Des
thématiques qui traversent la filmographie du désormais oscarisé Bong Joon-ho
(la lutte des classes, la marginalité, les contrastes sociaux), l’une d’entre
elles porte en elle une profondeur bien plus complexe qu’un simple prétexte
symbolique : c’est la question incertaine et plurielle des mutations.
Physique ? Sociétale ? Intime ? C’est un peu de tout ça, à
chaque film : le changement d’échelle d’un cochon géant, l’élévation
sociale, la pollution, l’imposture – avec, en parallèle, la violence comme inhérente
à ce déplacement d’état. Memories of
Murder, peut-être la plus pertinente représentation de ce qu’on pourrait
appeler, chez Bong, une « allégorie
rampante », en est une illustration scolaire : une série
d’oppositions (des espaces, des personnages, des époques) et donc un terrain de
transition, entre-deux cinématographique qui sert de décor au film.
C’est
cette notion d’espace qui est le premier outil de Bong quand il oppose, quand
il lie, quand il raconte. Un train, une maison, un fleuve – dans Memories of Murder, l’espace est moins certain, déjà parce
qu’il n’est pas une matérialisation de statut. Le ciment spatial de Memories of Murder est plus
impalpable ; il est tout et il n’est en même temps rien : une ville
qu’on ne voit jamais et dont ne saura pas vraiment la taille, des champs à la
géographie anarchique, une mine qui nous apparaît comme un twist visuel
redéfinitoire.
C’est
peut-être là la force tragique du cinéma de Bong Joon-ho : il donne à ces
lieux une nature panoptique, kafkaienne, déterministe – le seul sens, c’est
celui, indicible, d’une contemporanéité tentaculaire, qui fait des normes le
germe du déterminisme, qui fait des destins des fatalités. La seule
échappatoire, presque inhérente à un certain cinéma coréen à succès, c’est la violence
immesurée, primitive, celle de la rage d’un homme face à un mur, face à l’obscurité,
face à un tunnel, celui de l’injustice sociale. Ne demeure alors que la
vengeance, sanglante, seule donnée incalculable de l’intraitable mathématique
du chaos.
L’espace
total de
Memories of Murder,
croisement de ce non-monde sans repère et de cette idée abstraite d’une inexorable
chute des statuts, c’est finalement le temps : espace infini mais inévitable
par définition – ce temps qu’on ne peut détourner, ce temps duquel on ne peut
fuir, ce temps qu’on ne peut pas résoudre.

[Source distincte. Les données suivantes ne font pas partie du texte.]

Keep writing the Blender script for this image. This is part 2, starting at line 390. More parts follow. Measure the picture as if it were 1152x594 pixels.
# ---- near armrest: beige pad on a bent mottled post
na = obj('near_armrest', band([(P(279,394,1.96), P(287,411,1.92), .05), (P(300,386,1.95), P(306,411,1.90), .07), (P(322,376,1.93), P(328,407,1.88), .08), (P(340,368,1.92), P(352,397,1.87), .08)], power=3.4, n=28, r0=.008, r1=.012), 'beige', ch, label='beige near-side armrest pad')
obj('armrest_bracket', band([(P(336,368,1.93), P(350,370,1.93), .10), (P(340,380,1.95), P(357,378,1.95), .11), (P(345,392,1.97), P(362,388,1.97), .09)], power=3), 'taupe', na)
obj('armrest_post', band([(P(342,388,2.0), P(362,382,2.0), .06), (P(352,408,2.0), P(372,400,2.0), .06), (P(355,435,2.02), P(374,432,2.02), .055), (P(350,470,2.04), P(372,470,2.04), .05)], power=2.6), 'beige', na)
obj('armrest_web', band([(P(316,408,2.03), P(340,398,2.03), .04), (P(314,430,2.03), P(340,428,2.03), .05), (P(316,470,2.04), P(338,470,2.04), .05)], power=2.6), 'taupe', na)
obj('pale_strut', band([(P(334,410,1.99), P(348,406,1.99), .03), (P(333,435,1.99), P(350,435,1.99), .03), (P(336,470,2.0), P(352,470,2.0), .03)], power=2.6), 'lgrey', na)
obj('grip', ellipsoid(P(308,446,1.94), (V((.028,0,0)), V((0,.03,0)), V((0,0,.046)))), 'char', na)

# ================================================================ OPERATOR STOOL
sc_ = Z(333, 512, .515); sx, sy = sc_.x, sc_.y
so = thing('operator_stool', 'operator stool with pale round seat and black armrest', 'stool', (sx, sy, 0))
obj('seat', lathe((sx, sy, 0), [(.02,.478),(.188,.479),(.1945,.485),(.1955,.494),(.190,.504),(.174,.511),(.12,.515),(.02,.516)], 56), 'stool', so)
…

Memories of Murder est une course contre la montre où poursuivis et
poursuivants se confondent – certains chassent le temps pendant que d’autres
tentent d’y échapper. Seule certitude : l’évidence est un piège, les
différences sont un carrefour, les secondes sont des coups de poignard. Il n’y
a pas de route, seulement d’infinis chemins de campagne.